Friday, July 13, 2012

Untrue Island

"We really have to listen..."  Alice Oswald was talking on Tuesday evening about the need to get away from "a gentlemanly way of viewing the world" and experience landscape free from nostalgia and picturesque convention.  She thinks we concern ourselves too much with mapping and naming, that sometimes it is better just to observe.  Of course many nature writers have been written about the need to preserve and revitalise the language of landscape - I mentioned here recently, for example, the Home Ground project and Robert Macfarlane's essay 'A Counter-Desecration Phrasebook' - and Oswald does not doubt the value of a rich vocabulary for nature.  But she cautions against the tendency to see this as simply another field for the aquisition of knowledge.  Poetry, she said, is a kind of music in which silences are essential: "language must have its opposite next to it."  The form of the landscape can shape the structure and syntax of a poem, and at the same time poetry itself needs to leave some space for the world beyond.

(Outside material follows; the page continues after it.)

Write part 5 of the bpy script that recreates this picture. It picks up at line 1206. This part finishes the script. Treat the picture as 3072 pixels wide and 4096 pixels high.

On Location: Writers, Sounds and Places was an event organised as part of the Writing Britain exhibition, in collaboration with The Guardian and In the Dark.  In addition to Alice Oswald, it featured Rachel Lichtenstein, who we last encountered here sailing down the Thames estuary, Madeleine Bunting, who wrote the biography of an English acre in The Plot, and the 'writer and mythographer' (and, I'm tempted to add, 'national treasure') Marina Warner.  It was great to have an all-woman panel as some nature writing events I've seen advertised seem rather male dominated.  At one point Rachel Lichtenstein was asked how she'd broken into the 'all-male psychogeographers club', reminding me of a recent Matthew Sweet remark that psychogeographers tend to be 'literary men in desperate search for a respectable excuse to escape their childcare responsibilities at the weekend.'  Alice Oswald spoke positively about her domestic ties and of her mental and physical immersion in the tidal landscape of Devon.  She reminded me of an occasion when Robert Macfarlane, questioned about the greater challenge for women in 'wild' places, pointed to the example of Nan Shepherd, who slept out so as to be woken 'by the sharp press of a robin's claw upon her bare arm or the snuffle of a grazing deer.'


Robert Macfarlane's short film on Orford Ness, embedded above, was shown as part of the On Location event.  He has been working there on a commission, Untrue Island, with bass player Arnie Somogyi and has written about being given 'access to off-limits areas into which I'd long wished to pry: flooded and collapsing laboratories, abandoned control rooms. We came to know the site and its resonant place-names off by heart: Cobra Mist, Lab Three, the New Armoury, the Bomb Ballistics Building.'  Ever since reading The Rings of Saturn I've wanted to visit Orford Ness, drawn by the idea of those enigmatic ruins, which are fast becoming a kind of Tintern Abbey for the post-industrial Romantic (the closest I've managed to get is the distant glimpse you can see below).  Those making the trip to the Ness this month for a perfomance of Untrue Island will be 'ferried over the Ore, and then walk for a mile through the site – past sculptures by the artists Jane and Louise Wilson – to reach the New Armoury. The piece is an hour in length, consisting of part improvised jazz and part pre-composed music, the text part-spoken and part-sung, all by Arnie and his fellow musicians. But because the Armoury is open to the weather – doorless at both of its vast and ruined ends – the other performer will, of course, be the Ness itself.'




[As a postscript I should mention that Madeleine Bunting has interviewed Robert Macfarlane at Orford Ness for the first in a series of Guardian podcasts on Landscape and Literature.  In the second she walks the streets of Whitechapel with Rachel Lichtenstein.  A third, not yet available as I write this, will feature Alice Oswald.]

1 comment:

Plinius said...

The Alice Oswald podcast is now available and you can also read an article about her by Madeleine Bunting here.